Metroid Dread review – a sublime return for a Nintendo icon
It has been, long-suffering fans will not need reminding, some years since Metroid’s last proper outing. How long exactly depends who you ask; four years have passed since Mercury Steam’s solid remake of series curio Metroid 2, eleven since Team Ninja’s action-oriented and highly divisive Other M that some would rather forget, and it’s been just shy of two decades since Metroid Fusion, the last original 2D adventure and the game to which Metroid Dread acts as a direct sequel.
Metroid Dread review
- Publisher: Nintendo
- Developer: Mercury Steam
- Platform: Played on Switch
- Availability: Out October 8th on Switch
For all that, though, it’s not as if Metroid’s ever really been away. Indeed, in many ways Yoshio Sakamoto’s series has been inescapable in recent years, the Metroidvania genre cast partly in its likeness reaching near ubiquity thanks to the likes of the sumptuous Ori, the melancholic, hard-edged Hollow Knight or the perfectly pitched pixel charm of Axiom Verge. How exactly can Nintendo and Mercury Steam make up for that prolonged absence, whilst making sure Metroid remains relevant to an audience that’s gorged on its imitators?
One way is to ensure it’s as lavish a production as possible. Metroid Dread is a project first conceived and teased in the immediate aftermath of Metroid Fusion – passing mention of it was even made deep within the text logs of Metroid Prime 3 – until Sakamoto put it on hold, waiting on the technology to fulfil his vision of a more fear-filled take on the series. It’s achieved that – and how – with what is somehow the first HD take on the series, a 2D adventure that’s told with frequently astounding triple-A spectacle.
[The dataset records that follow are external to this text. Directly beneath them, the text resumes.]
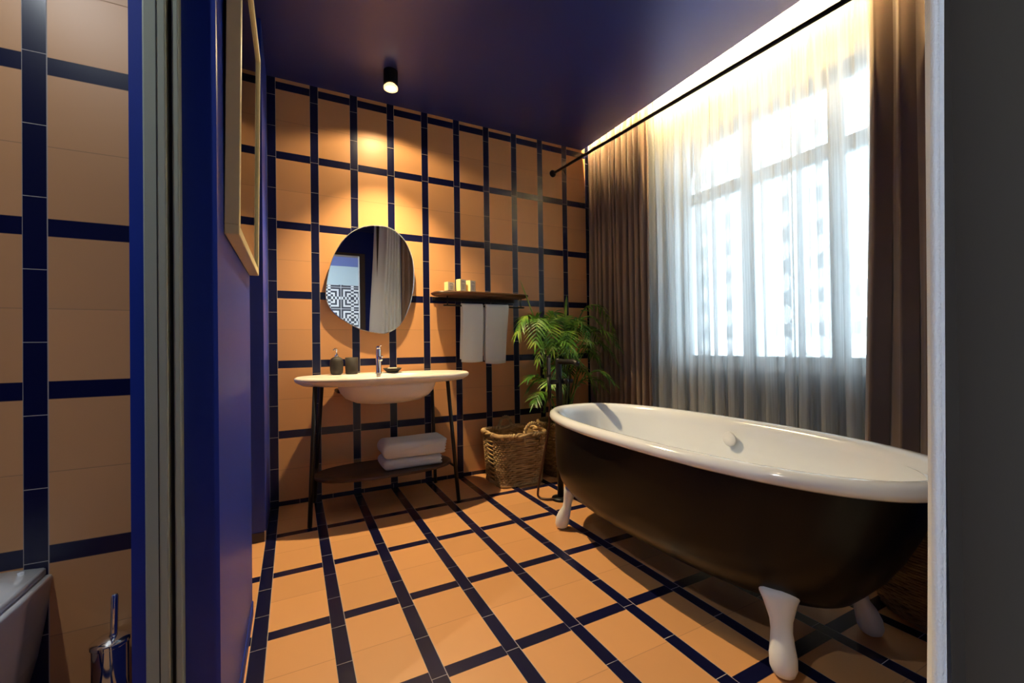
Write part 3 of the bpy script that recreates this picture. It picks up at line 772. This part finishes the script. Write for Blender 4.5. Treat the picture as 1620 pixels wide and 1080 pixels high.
# ------------------------------------------------------------ picture
def picture():
    Y0, Y1, Z0, Z1 = 1.222, 1.885, 1.283, 2.115
    t = thing('framed_picture', (-.145, (Y0+Y1)/2, Z0), 'square picture in a pale yellow wooden box frame on the blue wall at left', 'picture')
    d = .031; fw = .024
    def tilt(bm):
        for v in bm.verts: v.co.x += (v.co.z-Z0)/(Z1-Z0)*.012
        return bm
    bm = bmesh.new(); X0, X1 = -.1445, -.1445+d
    box(bm, X0, X1, Y0, Y1, Z0, Z0+fw, bev=.0015, seg=1); box(bm, X0, X1, Y0, Y1, Z1-fw, Z1, bev=.0015, seg=1)
    box(bm, X0, X1, Y0, Y0+fw, Z0+fw, Z1-fw, bev=.0015, seg=1); box(bm, X0, X1, Y1-fw, Y1, Z0+fw, Z1-fw, bev=.0015, seg=1)
    obj('frame', tilt(bm), M_['frame'], t, False)
    bm = bmesh.new(); m_ = .030
    for a in ((Y0+fw, Y1-fw, Z0+fw, Z0+fw+m_), (Y0+fw, Y1-fw, Z1-fw-m_, Z1-fw), (Y0+fw, Y0+fw+m_, Z0+fw+m_, Z1-fw-m_), (Y1-fw-m_, Y1-fw, Z0+fw+m_, Z1-fw-m_)):
        box(bm, X0+.010, X0+.014, *a)
    obj('mount', tilt(bm), M_['matboard'], t, False)
    obj('print', tilt(bx(X0+.006, X0+.010, Y0+fw, Y1-fw, Z0+fw, Z1-fw)), M_['art'], t, False)
    obj('glazing', tilt(bx(X0+.022, X0+.024, Y0+fw, Y1-fw, Z0+fw, Z1-fw)), M_['picture_glass'], t, False)
picture()

# ------------------------------------------------------------ toilet and brush
def toilet():
    xr, yw = -.594, 1.633; w = .37; cx = xr-w/2
    t = thing('toilet', (cx, yw, 0.06), 'white wall-hung toilet fixed to the tiled wall behind the blue partition', 'toilet')
    def ring(s, z, front, k=0, sh=0):     # D shape: straight back, rounded front
        hw = w/2*s; out = []; yb = yw; yf = yw-front
        n = 24
        for i in range(n+1):
            a = PI*i/n; c_, s_ = math.cos(a), math.sin(a)
            out.append(Vector((cx+sh+hw*math.copysign(abs(c_)**.75, c_), yb-(front)*abs(s_)**.62, z)))
        return out
    bm = bmesh.new()
    loft(bm, [ring(.62, .075, .30), ring(.72, .09, .33), ring(.84, .18, .42), ring(.93, .28, .49), ring(.985, .37, .53), ring(1.0, .388, .535), ring(.985, .395, .53), ring(.86, .396, .48), ring(.80, .37, .44), ring(.5, .25, .3)])
    o = obj('bowl', bm, M_['ceramic'], t)
    bm = bmesh.new()
    loft(bm, [ring(.90, .398, .50), ring(.93, .402, .51), ring(.93, .416, .51), ring(.90, .420, .50), ring(.55, .426, .3)])
    for v in bm.verts: v.co.y -= .0; v.co.z += -.004
    obj('seat_lid', bm, M_['ceramic'], t)
    obj('hinge_button', tb([(xr-.050, yw-.030, .400), (xr-.050, yw-.030, .426)], .007, 12), M_['ceramic'], t)
toilet()
x, y = -.457, 1.572
t = thing('toilet_brush', (x, y, 0), 'chrome toilet brush and holder standing by the tiled wall next to the partition', 'toilet brush')
obj('holder', lt([(0, 0), (.040, 0), (.040, .196), (.036, .199), (0, .199)], (x, y, 0), 32), M_['chrome'], t); auto(t.children[-1])
obj('lid', lt([(.0, .199), (.043, .199), (.043, .207), (.030, .215), (.010, .219), (0, .219)], (x, y, 0), 32), M_['chrome'], t); auto(t.children[-1])
obj('handle', tb([(x+.006, y, .215), (x+.008, y, .228), (x+.010, y, .325), (x+.010, y, .331)], [.010, .0085, .0085, .006], 14), M_['chrome'], t)

# ------------------------------------------------------------ baskets
def rounded_sq(cx, cy, hx, hy, z, n=4.5, seg=160): return supel(hx, hy, n, cx, cy, z, seg)
def strand_row(bm, ring, r, amp, stakes, phase, seg=5):
    """one woven strand: goes in and out around the stakes"""
    n = len(ring); pts = []
    cen = sum(ring, Vector())/n
    for i, p in enumerate(ring):
        d = (p-cen); d.z = 0; d.normalize()
        pts.append(p+d*amp*math.cos(stakes*PI*i/n*1.0+phase)+Vector((0, 0, .0018*math.sin(stakes*2*PI*i/n+phase))))
    tube(bm, pts, r, seg, closed=True)
def rope_loop(bm, pts, r, turns, seg=6, strands=2, closed=True):
    n = len(pts)
    for s in range(strands):
        out = []
        for i, p in enumerate(pts):
            t = pts[(i+1) % n]-pts[i-1] if closed else pts[min(i+1, n-1)]-pts[max(i-1, 0)]
            t.normalize(); a = t.cross(Vector((0, 0, 1)) if abs(t.z) < .95 else Vector((1, 0, 0))).normalized(); b = a.cross(t)
            ph = 2*PI*turns*i/n+2*PI*s/strands
            out.append(p+(a*math.cos(ph)+b*math.sin(ph))*r)
        tube(bm, out, r*.95, seg, closed=closed)
def wicker_basket():
    cx, cy = 1.462, 2.852; H_ = .365
    t = thing('wicker_basket', (cx, cy, 0), 'square woven willow basket with two loop handles in front of the palm', 'basket')
    bm = bmesh.new(); rows = 22
    def hs(z): f = z/H_; return (.172+.024*f, .150+.024*f)
    for j in range(rows):
        z = .012+(H_-.03)*j/(rows-1); hx, hy = hs(z)
        strand_row(bm, rounded_sq(cx, cy, hx, hy, z, 5, 150), .0068, .0075, 50, PI*(j % 2), 5)
    o = obj('woven_body', bm, M_['wicker'], t)
    bm = bmesh.new()
    base = rounded_sq(cx, cy, .160, .138, 0.01, 5, 44); top = rounded_sq(cx, cy, .193, .171, H_-.01, 5, 44)
    loft(bm, [rounded_sq(cx, cy, .163, .141, .006, 5, 44), rounded_sq(cx, cy, .185, .163, H_-.012, 5, 44)], True, False)
    obj('liner', bm, M_['wicker_dark'], t)
    bm = bmesh.new(); rope_loop(bm, rounded_sq(cx, cy, .199, .177, H_, 5, 200), .0105, 38)
    obj('braided_rim', bm, M_['wicker'], t)
    bm = bmesh.new(); rope_loop(bm, rounded_sq(cx, cy, .174, .152, .014, 5, 160), .008, 34)
    obj('base_braid', bm, M_['wicker'], t)
    for yy, x0, x1 in ((cy+.172, 1.425, 1.535), (cy-.174, 1.462, 1.595)):
        bm = bmesh.new(); pts = []
        r = (x1-x0)/2
        for i in range(41):
            a = PI*i/40; pts.append(Vector(((x0+x1)/2-r*math.cos(a), yy, H_-.02+.10*math.sin(a)**.8)))
        pts = [Vector((x0, yy, H_-.07))]+pts+[Vector((x1, yy, H_-.07))]
        rope_loop(bm, pts, .0075, 7, closed=False); obj('handle', bm, M_['wicker'], t)
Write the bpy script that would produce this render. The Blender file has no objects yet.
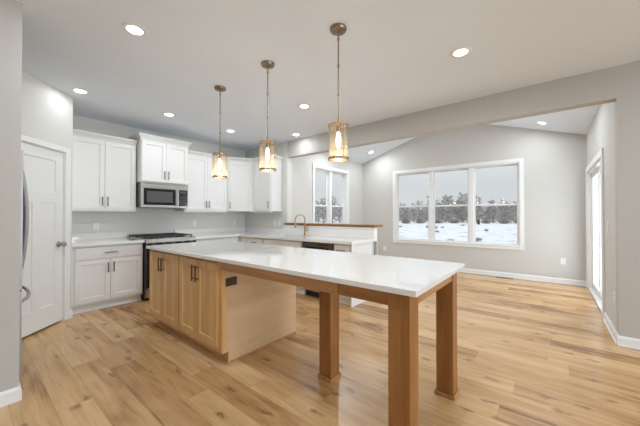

Metroid Dread is akin to Retro Studio’s Donkey Kong Returns series in that way, its side-on action superimposed on a 3D world dense with detail and ambience, only that character and detail is here serving a different, icier purpose.
This is a sumptuous thing, the planet of ZDR which Samus embarks on in her ongoing pursuit of the X parasite providing the backdrop to what amounts to one of the finest looking games on the Switch. There are abandoned laboratories lined with partly-assembled bots, whale-sized corpses opened-up on autopsy tables and dark, sparking corridors that connect caverns brimming with lava, all gloriously lit and moodily conveyed. Perhaps the finest praise I can lay upon Metroid Dread’s world is that, in atmosphere and splendour, it’s easily the measure of Super Metroid’s Zebes or Metroid Prime’s Tallon IV – no mean feat, really.